▶ RECORD SET:
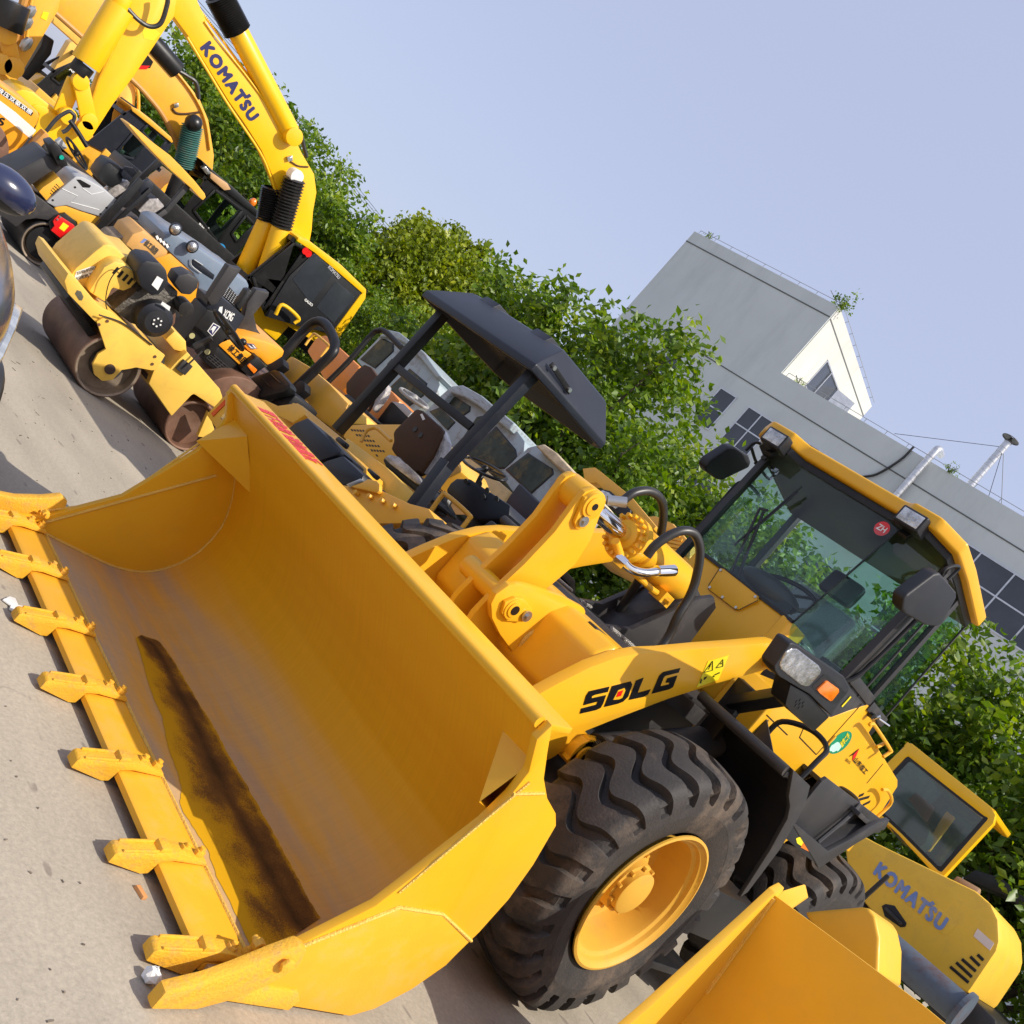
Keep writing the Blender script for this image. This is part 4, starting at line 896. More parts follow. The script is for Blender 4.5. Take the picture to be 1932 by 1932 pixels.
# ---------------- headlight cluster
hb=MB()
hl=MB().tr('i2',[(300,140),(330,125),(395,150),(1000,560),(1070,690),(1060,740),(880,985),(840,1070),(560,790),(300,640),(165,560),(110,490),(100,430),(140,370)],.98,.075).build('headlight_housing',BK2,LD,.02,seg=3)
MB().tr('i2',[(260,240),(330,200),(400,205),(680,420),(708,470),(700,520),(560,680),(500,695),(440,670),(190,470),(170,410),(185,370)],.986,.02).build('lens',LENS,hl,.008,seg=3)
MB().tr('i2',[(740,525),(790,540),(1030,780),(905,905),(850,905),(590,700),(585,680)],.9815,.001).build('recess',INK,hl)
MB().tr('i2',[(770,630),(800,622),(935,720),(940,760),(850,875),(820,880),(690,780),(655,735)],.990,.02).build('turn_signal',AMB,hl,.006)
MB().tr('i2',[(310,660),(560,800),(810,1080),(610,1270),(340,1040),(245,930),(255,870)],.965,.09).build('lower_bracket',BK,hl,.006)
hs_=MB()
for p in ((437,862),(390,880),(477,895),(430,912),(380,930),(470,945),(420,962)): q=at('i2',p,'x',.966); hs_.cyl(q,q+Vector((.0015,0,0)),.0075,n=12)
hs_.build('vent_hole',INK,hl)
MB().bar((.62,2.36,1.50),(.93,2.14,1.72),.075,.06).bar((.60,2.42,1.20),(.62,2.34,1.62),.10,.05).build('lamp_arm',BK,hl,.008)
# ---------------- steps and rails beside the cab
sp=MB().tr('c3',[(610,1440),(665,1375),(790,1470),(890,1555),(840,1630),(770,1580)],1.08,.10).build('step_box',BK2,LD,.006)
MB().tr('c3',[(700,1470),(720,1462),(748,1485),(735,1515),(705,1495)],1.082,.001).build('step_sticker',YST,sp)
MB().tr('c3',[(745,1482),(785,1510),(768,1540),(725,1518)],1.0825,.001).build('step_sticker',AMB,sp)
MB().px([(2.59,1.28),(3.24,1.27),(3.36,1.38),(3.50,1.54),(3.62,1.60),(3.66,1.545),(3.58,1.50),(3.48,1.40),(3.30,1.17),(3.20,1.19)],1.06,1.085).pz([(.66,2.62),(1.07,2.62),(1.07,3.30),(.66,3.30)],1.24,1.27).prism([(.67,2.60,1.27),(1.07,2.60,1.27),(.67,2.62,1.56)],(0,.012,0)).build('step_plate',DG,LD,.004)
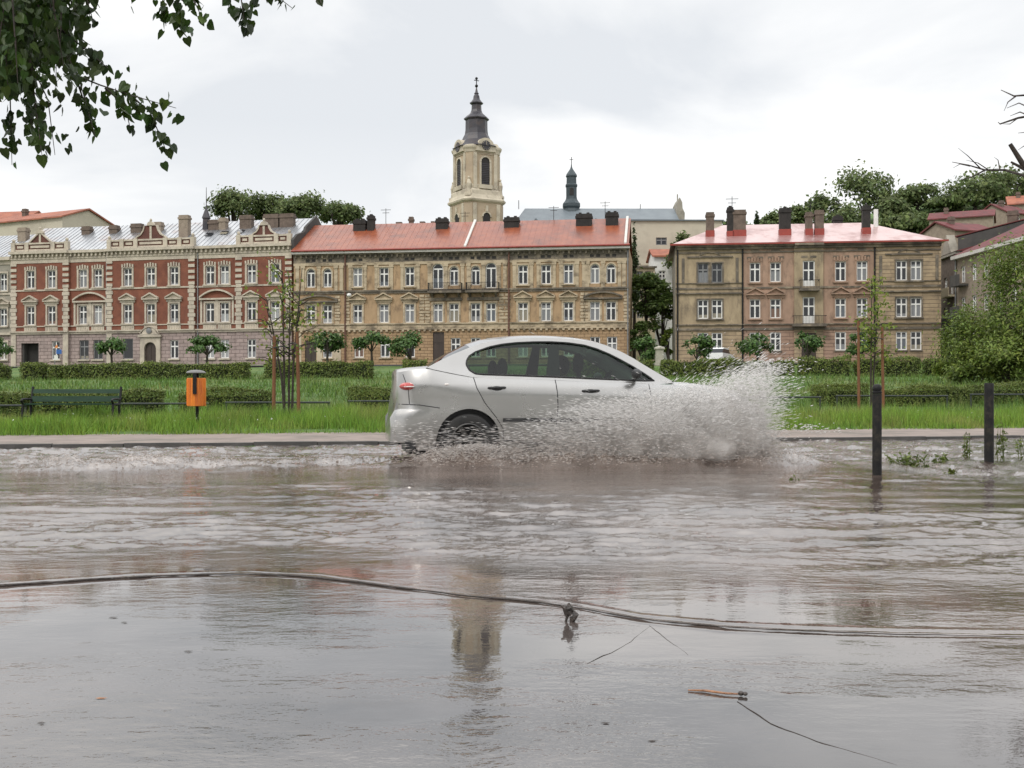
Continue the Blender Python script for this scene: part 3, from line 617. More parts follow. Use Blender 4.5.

▶ INSTRUCTIONS FOR THE TASK:
Write the entries above out again exactly, but not the pictures.

▶ RESPONSE TO THIS TASK:
Keep writing the Blender script for this image. This is part 4, starting at line 896. More parts follow. The script is for Blender 4.5. Take the picture to be 1932 by 1932 pixels.
# ---------------- headlight cluster
hb=MB()
hl=MB().tr('i2',[(300,140),(330,125),(395,150),(1000,560),(1070,690),(1060,740),(880,985),(840,1070),(560,790),(300,640),(165,560),(110,490),(100,430),(140,370)],.98,.075).build('headlight_housing',BK2,LD,.02,seg=3)
MB().tr('i2',[(260,240),(330,200),(400,205),(680,420),(708,470),(700,520),(560,680),(500,695),(440,670),(190,470),(170,410),(185,370)],.986,.02).build('lens',LENS,hl,.008,seg=3)
MB().tr('i2',[(740,525),(790,540),(1030,780),(905,905),(850,905),(590,700),(585,680)],.9815,.001).build('recess',INK,hl)
MB().tr('i2',[(770,630),(800,622),(935,720),(940,760),(850,875),(820,880),(690,780),(655,735)],.990,.02).build('turn_signal',AMB,hl,.006)
MB().tr('i2',[(310,660),(560,800),(810,1080),(610,1270),(340,1040),(245,930),(255,870)],.965,.09).build('lower_bracket',BK,hl,.006)
hs_=MB()
for p in ((437,862),(390,880),(477,895),(430,912),(380,930),(470,945),(420,962)): q=at('i2',p,'x',.966); hs_.cyl(q,q+Vector((.0015,0,0)),.0075,n=12)
hs_.build('vent_hole',INK,hl)
MB().bar((.62,2.36,1.50),(.93,2.14,1.72),.075,.06).bar((.60,2.42,1.20),(.62,2.34,1.62),.10,.05).build('lamp_arm',BK,hl,.008)
# ---------------- steps and rails beside the cab
sp=MB().tr('c3',[(610,1440),(665,1375),(790,1470),(890,1555),(840,1630),(770,1580)],1.08,.10).build('step_box',BK2,LD,.006)
MB().tr('c3',[(700,1470),(720,1462),(748,1485),(735,1515),(705,1495)],1.082,.001).build('step_sticker',YST,sp)
MB().tr('c3',[(745,1482),(785,1510),(768,1540),(725,1518)],1.0825,.001).build('step_sticker',AMB,sp)
MB().px([(2.59,1.28),(3.24,1.27),(3.36,1.38),(3.50,1.54),(3.62,1.60),(3.66,1.545),(3.58,1.50),(3.48,1.40),(3.30,1.17),(3.20,1.19)],1.06,1.085).pz([(.66,2.62),(1.07,2.62),(1.07,3.30),(.66,3.30)],1.24,1.27).prism([(.67,2.60,1.27),(1.07,2.60,1.27),(.67,2.62,1.56)],(0,.012,0)).build('step_plate',DG,LD,.004)
Continue the Blender Python script for this scene: part 3, from line 617. More parts follow. Use Blender 4.5.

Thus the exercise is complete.